Women's History Month - Melba Caldwell, M.A.

Women's History Month - Melba Caldwell, M.A.

Published: Friday, March 1, 2024

Whitney Laboratory celebrates Women's History Month - Join us throughout March as we celebrate women who have helped shape the Whitney Laboratory to what it is today!

Melba Caldwell, M.A.

Founding Staff, Research Instructor

Division of Biocommunication and Mammal Research
Communication Sciences Laboratory
C. V. Whitney Marine Research Laboratory


Melba C. Caldwell, a dolphin communication expert with 45 publications, helped persuade C. V. “Sonny” Whitney to build a new research facility that would eventually become the Whitney Laboratory for Marine Bioscience.

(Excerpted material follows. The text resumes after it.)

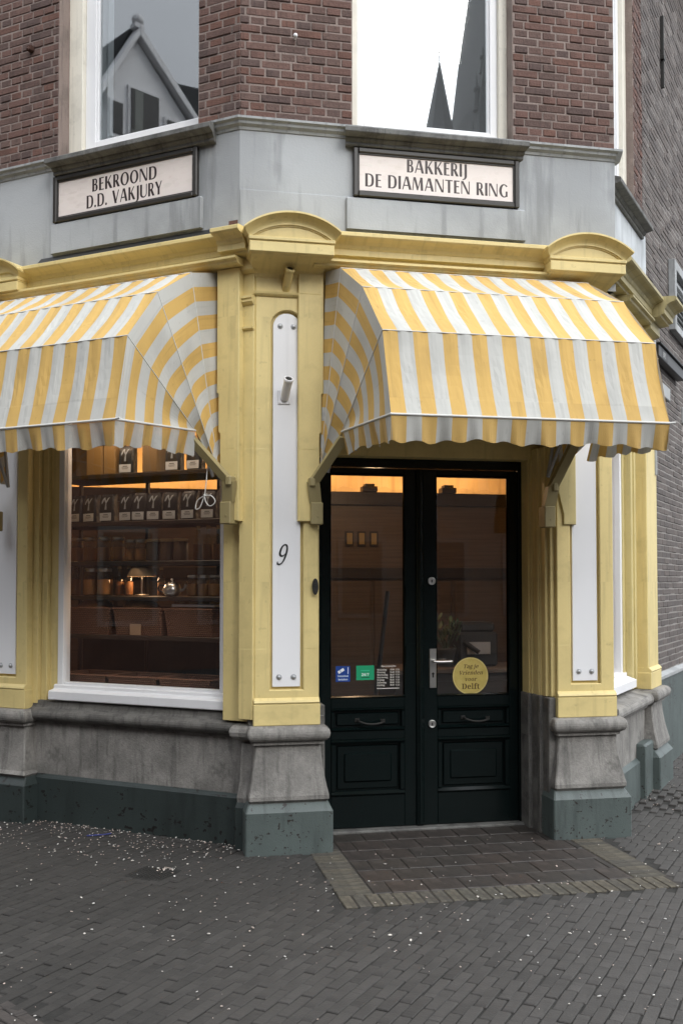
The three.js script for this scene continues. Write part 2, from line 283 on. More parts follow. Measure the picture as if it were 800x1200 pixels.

Dolphins can be downright chatty with their clicks and whistles. In the 1960s, Caldwell and her husband, David, were the first to isolate distinct “signature” whistles from recordings of dolphins kept at Marine Studios, precursor to the Whitney Lab. At that time, lab space was at a premium, and there was already talk of needing new facilities. Then, in 1968, a “mysterious illness” swept through the dolphins at Marine Studios. The die-off required a response team, and Caldwell jumped in feet first.

“We had put together a nice working group,” Caldwell recalled two decades later. But they didn’t have sufficient space. Caldwell gathered her courage and set up a meeting with Whitney and W. C. “Billy” Raulerson (a collector for Marineland) to discuss the need for a new laboratory.

“Mr. Whitney, these animals have been good to you,” she’s reported to have said. “They have made you and the stockholders a lot of money. And we aren’t doing anything for them. Wouldn’t it be good if we could have a laboratory here — do something for the porpoises in return for all they have done for us?”

Raulerson would later say that Caldwell was so convincing, “it looked as though [Whitney] had tears in his eyes.” Caldwell, a founding staff member of the Whitney Lab, got the ball rolling — the rest is history.